Coming to more recent times, Andres Pastrana, Colombia's last president but one , won office on the commitment to negotiate peace with FARC. Pastrana took the risky political step of providing FARC with a large area of territory in which they would be immune from attack. But it did not work. FARC was apparently not ready for negotiations and the talks collapsed, with the Colombian army trying to take back, with limited success, the safe haven area.
The new President Alvaro Uribe who has just taken office is a hard liner who sees the future in terms of a military solution in which citizens will be pressed into providing support for the army through information and in other ways.
Uribe's views have evoked a strong response in the Bush administration who have been led to believe (almost certainly incorrectly) that an Afghan type campaign can work elsewhere; (it remains to be seen whether there has in fact been a solution in Afghanistan!).

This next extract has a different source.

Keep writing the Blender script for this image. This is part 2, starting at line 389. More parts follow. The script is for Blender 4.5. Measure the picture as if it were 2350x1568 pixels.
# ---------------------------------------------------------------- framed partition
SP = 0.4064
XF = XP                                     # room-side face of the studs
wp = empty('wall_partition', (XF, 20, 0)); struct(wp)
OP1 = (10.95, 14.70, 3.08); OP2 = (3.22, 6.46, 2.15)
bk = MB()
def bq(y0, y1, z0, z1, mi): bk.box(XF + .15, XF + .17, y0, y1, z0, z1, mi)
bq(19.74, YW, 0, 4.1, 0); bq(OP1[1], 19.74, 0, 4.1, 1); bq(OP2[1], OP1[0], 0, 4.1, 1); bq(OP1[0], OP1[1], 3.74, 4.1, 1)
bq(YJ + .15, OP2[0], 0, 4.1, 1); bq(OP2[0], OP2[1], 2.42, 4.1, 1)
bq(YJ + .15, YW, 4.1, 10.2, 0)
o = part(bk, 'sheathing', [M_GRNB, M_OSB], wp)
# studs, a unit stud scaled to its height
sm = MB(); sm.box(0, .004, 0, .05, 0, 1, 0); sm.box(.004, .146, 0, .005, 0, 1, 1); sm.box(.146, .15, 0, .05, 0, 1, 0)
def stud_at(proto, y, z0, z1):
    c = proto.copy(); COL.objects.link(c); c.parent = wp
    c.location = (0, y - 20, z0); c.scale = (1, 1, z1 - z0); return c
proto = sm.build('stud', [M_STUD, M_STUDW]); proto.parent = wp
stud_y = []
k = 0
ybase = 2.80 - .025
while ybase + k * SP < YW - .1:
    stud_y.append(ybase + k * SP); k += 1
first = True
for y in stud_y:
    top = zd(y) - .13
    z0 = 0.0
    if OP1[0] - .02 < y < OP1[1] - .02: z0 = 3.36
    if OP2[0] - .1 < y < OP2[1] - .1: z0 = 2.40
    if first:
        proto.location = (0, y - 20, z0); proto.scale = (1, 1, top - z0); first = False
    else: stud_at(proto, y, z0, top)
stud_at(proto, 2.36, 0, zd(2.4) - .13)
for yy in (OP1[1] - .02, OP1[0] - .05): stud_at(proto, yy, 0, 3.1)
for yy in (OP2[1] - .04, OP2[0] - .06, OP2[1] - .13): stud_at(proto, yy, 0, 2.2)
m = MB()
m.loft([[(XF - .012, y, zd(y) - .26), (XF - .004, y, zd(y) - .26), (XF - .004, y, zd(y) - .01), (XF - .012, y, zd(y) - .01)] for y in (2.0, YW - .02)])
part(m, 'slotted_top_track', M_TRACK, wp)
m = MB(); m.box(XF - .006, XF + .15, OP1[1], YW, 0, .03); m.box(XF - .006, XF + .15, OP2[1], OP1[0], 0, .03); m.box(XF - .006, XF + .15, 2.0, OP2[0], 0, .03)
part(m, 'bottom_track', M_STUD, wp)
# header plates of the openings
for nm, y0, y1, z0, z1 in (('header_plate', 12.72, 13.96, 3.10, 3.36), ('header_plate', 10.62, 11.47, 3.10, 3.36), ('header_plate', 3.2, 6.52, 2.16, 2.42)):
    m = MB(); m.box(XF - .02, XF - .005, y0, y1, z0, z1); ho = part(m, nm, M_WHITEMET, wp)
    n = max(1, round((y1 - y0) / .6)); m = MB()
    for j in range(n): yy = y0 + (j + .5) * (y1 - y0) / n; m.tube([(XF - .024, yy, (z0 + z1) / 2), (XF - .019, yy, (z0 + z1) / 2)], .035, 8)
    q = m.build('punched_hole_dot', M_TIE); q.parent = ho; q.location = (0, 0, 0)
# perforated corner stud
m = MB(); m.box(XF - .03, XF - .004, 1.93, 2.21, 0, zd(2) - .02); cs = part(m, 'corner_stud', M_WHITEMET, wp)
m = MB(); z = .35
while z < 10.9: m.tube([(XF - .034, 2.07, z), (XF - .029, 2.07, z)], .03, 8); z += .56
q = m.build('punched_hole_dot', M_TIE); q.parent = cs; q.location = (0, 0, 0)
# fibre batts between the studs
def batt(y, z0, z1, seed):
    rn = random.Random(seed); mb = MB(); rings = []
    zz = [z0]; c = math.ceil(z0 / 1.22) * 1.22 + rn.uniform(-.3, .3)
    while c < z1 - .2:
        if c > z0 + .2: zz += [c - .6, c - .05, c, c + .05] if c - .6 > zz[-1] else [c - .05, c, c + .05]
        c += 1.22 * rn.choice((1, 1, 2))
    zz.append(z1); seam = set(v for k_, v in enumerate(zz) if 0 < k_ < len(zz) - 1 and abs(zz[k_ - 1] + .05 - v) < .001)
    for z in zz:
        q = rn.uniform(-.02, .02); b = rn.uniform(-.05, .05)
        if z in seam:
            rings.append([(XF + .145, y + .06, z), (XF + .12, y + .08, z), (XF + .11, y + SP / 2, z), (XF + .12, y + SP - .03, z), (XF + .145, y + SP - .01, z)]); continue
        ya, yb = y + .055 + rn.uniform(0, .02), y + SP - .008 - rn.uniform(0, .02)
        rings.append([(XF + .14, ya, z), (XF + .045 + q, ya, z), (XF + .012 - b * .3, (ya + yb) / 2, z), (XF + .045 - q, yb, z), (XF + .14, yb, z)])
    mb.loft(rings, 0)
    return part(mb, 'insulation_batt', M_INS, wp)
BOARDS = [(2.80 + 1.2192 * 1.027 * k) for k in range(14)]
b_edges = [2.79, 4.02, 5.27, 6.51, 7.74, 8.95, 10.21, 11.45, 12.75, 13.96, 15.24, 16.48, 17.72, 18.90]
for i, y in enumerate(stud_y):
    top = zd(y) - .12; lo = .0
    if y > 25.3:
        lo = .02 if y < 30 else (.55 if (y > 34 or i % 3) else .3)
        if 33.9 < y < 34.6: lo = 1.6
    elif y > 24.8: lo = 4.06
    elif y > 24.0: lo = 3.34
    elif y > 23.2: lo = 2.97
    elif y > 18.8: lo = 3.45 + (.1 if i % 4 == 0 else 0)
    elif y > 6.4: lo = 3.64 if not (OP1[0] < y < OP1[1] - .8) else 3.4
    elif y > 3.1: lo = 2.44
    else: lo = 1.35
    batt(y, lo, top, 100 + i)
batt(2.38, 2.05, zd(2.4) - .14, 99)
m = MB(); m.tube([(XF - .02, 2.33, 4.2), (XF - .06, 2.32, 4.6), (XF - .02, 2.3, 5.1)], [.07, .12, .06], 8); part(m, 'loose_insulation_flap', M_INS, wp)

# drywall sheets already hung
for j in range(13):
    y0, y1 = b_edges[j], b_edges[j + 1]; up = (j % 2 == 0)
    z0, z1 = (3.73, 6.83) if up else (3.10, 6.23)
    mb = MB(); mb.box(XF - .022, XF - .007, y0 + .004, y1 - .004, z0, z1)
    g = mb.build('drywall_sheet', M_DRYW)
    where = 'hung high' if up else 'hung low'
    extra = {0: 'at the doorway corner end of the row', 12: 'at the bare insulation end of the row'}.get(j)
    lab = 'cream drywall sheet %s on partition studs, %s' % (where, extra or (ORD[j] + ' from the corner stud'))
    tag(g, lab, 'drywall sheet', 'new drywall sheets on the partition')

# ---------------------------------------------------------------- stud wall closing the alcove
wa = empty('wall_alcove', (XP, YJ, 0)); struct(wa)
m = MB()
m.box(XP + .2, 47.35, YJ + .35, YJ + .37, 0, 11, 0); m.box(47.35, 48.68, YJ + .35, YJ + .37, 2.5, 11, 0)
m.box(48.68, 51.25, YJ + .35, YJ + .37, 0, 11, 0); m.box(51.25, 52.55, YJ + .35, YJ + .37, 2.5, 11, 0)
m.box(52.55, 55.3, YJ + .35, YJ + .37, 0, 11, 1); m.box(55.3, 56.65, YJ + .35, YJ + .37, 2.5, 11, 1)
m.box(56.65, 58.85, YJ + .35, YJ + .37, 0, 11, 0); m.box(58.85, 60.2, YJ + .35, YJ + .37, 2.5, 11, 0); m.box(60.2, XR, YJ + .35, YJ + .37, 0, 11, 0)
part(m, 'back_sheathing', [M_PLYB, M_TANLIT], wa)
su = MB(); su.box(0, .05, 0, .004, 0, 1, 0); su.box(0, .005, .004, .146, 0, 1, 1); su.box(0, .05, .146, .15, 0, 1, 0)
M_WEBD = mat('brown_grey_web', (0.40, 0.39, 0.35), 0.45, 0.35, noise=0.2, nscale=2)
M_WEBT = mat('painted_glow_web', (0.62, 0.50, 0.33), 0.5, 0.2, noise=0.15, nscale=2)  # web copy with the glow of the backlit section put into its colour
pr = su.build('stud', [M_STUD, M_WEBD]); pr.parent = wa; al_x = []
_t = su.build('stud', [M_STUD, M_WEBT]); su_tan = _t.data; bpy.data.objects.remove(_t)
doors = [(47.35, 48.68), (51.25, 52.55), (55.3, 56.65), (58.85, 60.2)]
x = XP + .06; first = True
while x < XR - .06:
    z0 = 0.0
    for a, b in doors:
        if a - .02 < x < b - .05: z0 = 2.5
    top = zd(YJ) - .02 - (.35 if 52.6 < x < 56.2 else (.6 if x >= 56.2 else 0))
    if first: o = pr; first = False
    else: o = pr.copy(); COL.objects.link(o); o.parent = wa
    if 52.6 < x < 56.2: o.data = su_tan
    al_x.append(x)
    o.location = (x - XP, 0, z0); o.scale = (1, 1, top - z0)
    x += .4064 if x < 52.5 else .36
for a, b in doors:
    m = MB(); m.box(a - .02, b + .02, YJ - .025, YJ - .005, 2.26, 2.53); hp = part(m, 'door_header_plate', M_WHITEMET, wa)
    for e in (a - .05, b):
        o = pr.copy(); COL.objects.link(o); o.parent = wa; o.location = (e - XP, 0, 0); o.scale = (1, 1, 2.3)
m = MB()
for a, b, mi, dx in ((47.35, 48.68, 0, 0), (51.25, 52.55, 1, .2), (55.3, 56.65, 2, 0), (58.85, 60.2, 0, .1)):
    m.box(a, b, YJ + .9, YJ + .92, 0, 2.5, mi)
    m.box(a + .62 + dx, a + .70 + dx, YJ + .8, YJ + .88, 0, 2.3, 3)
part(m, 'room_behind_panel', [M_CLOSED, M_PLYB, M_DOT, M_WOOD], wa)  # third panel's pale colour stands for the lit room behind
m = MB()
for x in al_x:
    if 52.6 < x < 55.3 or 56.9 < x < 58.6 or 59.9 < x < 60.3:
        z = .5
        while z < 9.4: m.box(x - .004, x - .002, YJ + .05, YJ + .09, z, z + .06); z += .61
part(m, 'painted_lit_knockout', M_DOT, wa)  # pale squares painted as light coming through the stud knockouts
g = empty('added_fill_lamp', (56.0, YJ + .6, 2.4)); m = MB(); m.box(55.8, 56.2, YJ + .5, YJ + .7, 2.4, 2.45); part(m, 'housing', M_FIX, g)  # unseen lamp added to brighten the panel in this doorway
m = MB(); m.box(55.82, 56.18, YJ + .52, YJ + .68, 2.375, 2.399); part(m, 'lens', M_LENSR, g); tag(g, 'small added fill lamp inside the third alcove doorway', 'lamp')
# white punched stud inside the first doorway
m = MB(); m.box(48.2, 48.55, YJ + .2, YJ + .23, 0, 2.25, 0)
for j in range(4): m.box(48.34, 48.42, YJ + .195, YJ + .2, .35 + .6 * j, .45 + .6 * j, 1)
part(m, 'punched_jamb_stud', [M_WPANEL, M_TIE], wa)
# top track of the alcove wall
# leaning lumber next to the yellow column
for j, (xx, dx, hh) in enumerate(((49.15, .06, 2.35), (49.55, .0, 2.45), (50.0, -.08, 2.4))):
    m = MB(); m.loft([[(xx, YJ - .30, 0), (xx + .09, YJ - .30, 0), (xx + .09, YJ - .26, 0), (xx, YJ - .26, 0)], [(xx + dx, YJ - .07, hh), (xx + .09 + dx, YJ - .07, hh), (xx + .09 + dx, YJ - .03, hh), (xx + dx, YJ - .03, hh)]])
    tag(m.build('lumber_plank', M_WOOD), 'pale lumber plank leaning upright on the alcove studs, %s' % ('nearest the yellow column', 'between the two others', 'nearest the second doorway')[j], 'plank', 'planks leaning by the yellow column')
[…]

President Uribe was in the White House a fortnight ago where according to a Reuters report which appeared in Stabroek News (September 26) President Bush is quoted as saying "Terrorists attacked our country and hurt us, they attack Colombia and hurt them, they're still equally as guilty as far as we're concerned". One must note that this is as profound a misreading of the Colombian situation as there could be. However Congressional leaders had apparently a deeper understanding of the problems. Democratic Senator Patrick Leahy stated "We discussed his (Uribe's) plans and I let him know of my concerns, especially about the failure of the Colombian justice system to prosecute high level military and para-military leaders responsible for human rights violations".
Hitherto US assistance has been limited to curbing coca cultivation and the narcotics trade. Now US military assistance will be available for all out war against the guerrilla movements. However given the terrain and the hostility of the peasantry including the coca farmers it is unlikely that the Colombian army can succeed. In that event will there be resort to US carpet bombing as in Afghanistan?
Already the scale of US assistance to Colombia (estimated at l.6 billion) makes it the third largest recipient after Israel and Egypt.
Conflicts deriving from age-old structural problems, the resolution of which is only susceptible to social, economic and political reforms, are now almost next door being militarised on a large scale. The region seems headed for a repeat of the protracted bloody struggles of not so long ago, in Central America.
Colombia is pivotally located between Venezuela, Brazil, Peru, Ecuador and Panama. One side opens up into the Pacific ocean, while another opens up to the Caribbean sea, making Colombia in part a Caribbean State.
The evolving situation in Colombia threatens the recent commitments of the OAS to the promotion and support for democracy in the hemisphere. The far reaching implications of the situation need to be deeply pondered, in particular by Caricom Foreign Ministers at their next meeting.